Ecological Implications of Calcium Adsorption–Desorption on Maize-Derived Biochar for Sustainable Soil Nutrient Retention
Ecological Implications of Calcium Adsorption–Desorption on Maize-Derived Biochar for Sustainable Soil Nutrient Retention
Biochar has emerged as a sustainable material for improving soil quality and nutrient cycling in agroecosystems. This study investigated the adsorption–desorption behaviour of calcium ions (Ca²⁺) on maize-derived biochar produced at 400 °C and evaluated its potential role in enhancing soil nutrient retention. The adsorption characteristics were analyzed using Langmuir and Freundlich isotherm models, while adsorption kinetics were assessed using pseudo-first-order and pseudo-second-order models. The Freundlich model provided the best fit to the experimental data, indicating multilayer adsorption on a heterogeneous biochar surface.
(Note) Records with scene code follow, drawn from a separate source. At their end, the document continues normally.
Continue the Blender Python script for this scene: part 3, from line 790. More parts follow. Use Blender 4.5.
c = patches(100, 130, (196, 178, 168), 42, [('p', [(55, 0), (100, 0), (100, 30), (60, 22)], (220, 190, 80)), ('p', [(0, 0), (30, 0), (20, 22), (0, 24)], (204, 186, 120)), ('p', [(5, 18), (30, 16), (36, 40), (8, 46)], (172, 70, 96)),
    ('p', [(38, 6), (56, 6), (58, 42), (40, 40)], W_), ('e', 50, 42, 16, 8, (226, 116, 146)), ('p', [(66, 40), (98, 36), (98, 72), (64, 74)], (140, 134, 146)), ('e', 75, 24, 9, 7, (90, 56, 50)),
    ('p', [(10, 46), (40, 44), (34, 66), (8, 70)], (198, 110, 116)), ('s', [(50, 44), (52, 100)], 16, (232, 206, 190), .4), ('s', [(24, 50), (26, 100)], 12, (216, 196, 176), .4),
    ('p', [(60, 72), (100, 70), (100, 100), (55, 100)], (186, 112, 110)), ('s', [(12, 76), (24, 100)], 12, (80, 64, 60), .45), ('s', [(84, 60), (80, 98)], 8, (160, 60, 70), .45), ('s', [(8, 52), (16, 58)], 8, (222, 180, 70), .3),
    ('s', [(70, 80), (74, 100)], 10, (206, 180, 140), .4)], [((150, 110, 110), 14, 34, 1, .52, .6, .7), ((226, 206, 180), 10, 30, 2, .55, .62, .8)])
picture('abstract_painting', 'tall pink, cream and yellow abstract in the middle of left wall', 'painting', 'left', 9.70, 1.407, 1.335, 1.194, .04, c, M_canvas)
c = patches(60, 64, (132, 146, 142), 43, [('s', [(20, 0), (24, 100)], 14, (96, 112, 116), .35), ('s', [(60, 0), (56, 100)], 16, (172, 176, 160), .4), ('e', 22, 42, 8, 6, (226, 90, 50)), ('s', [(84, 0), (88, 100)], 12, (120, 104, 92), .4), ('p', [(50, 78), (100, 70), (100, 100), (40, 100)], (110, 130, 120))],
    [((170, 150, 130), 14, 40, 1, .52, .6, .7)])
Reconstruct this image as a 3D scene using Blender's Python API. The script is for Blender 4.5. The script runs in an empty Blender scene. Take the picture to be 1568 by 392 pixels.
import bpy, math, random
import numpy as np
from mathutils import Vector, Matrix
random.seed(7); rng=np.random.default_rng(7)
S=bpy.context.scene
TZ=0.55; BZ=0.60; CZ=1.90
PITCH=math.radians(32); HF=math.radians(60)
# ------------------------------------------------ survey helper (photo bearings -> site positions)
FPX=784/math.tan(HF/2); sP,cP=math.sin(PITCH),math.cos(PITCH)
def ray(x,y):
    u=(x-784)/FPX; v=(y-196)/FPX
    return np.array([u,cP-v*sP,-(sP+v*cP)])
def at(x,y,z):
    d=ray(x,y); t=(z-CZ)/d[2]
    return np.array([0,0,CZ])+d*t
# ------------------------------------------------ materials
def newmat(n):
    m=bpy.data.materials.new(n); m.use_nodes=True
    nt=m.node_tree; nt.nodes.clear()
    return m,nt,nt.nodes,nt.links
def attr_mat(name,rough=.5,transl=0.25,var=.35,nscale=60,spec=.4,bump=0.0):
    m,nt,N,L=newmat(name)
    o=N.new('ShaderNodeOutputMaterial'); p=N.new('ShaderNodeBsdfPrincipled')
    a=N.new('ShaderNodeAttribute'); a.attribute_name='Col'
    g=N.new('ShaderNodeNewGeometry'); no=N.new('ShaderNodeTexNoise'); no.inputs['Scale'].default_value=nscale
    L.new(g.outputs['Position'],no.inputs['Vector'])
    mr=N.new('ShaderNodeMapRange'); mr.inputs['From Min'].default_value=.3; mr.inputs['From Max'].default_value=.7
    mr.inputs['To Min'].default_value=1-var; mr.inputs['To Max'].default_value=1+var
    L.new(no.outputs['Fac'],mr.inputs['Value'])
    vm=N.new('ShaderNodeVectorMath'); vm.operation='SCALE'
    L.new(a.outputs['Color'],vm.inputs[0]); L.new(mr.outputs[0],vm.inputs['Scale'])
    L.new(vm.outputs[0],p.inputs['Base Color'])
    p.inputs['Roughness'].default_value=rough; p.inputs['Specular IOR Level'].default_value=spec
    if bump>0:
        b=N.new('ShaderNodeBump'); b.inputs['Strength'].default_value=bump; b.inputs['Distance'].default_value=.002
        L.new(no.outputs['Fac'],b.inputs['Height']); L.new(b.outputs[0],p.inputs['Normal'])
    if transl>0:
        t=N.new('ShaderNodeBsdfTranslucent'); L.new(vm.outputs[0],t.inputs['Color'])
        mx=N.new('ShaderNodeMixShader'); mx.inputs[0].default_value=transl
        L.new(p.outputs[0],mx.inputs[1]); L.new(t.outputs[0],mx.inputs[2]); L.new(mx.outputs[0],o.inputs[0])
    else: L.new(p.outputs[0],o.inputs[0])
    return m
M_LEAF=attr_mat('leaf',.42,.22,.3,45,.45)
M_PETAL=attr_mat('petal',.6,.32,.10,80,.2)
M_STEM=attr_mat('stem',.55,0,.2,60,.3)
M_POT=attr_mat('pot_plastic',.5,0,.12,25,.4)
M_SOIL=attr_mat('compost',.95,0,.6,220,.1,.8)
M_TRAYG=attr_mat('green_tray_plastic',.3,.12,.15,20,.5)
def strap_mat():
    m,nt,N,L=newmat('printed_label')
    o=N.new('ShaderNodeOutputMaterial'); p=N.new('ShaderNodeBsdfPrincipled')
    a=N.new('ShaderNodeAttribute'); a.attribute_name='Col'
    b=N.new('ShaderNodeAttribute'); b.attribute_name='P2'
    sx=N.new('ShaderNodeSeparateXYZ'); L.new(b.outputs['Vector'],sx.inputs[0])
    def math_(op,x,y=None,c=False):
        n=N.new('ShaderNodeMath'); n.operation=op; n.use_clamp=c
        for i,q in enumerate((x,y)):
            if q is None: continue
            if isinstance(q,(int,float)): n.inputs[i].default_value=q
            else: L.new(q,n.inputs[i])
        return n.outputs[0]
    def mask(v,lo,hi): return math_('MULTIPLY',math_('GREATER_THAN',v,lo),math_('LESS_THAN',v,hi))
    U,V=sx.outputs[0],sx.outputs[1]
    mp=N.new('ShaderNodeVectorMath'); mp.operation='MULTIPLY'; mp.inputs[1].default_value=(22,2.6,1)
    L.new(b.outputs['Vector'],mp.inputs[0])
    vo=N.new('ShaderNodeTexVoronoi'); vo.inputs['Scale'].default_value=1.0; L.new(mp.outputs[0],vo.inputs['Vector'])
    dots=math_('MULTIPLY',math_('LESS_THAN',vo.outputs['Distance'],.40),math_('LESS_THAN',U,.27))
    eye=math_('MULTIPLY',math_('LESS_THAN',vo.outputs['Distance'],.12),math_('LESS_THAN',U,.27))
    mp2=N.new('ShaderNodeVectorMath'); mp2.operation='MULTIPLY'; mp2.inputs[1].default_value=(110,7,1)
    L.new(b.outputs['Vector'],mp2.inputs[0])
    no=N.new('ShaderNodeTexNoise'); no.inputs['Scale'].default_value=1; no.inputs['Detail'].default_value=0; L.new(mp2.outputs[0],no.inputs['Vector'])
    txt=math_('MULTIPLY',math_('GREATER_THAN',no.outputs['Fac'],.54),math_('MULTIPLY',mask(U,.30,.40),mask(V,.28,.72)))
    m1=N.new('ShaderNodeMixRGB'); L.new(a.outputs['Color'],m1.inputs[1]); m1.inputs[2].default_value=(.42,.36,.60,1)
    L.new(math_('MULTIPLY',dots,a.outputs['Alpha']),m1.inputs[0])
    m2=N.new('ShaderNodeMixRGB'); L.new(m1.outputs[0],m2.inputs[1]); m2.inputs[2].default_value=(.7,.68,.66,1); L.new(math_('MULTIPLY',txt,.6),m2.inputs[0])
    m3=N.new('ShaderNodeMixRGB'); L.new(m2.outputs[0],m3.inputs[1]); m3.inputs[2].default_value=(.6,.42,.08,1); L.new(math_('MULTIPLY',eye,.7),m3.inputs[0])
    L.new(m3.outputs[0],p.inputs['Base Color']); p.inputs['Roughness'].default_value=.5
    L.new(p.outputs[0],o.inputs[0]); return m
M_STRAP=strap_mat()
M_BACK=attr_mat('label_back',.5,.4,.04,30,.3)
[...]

Kinetic analysis revealed that the pseudo-second-order model most accurately described the adsorption process, suggesting that chemisorption was involved during the initial sorption stage. The adsorption performance was strongly influenced by the physicochemical properties of the biochar, including porous structure, elevated cation exchange capacity, and the presence of oxygen-containing functional groups such as hydroxyl and carboxyl groups. These properties promoted Ca²⁺ retention through electrostatic attraction, ion exchange, and surface complexation mechanisms. Desorption analysis showed a hysteresis index (HI) close to unity, indicating a moderately reversible sorption–desorption process that enabled both nutrient retention and gradual nutrient release. This balanced interaction between adsorption and desorption is beneficial for sustaining nutrient availability while reducing nutrient leaching losses in soil systems. The findings highlight the ecological significance of maize-derived biochar as a sustainable soil amendment for improving nutrient cycling, enhancing soil fertility, and supporting resilient agroecosystem management.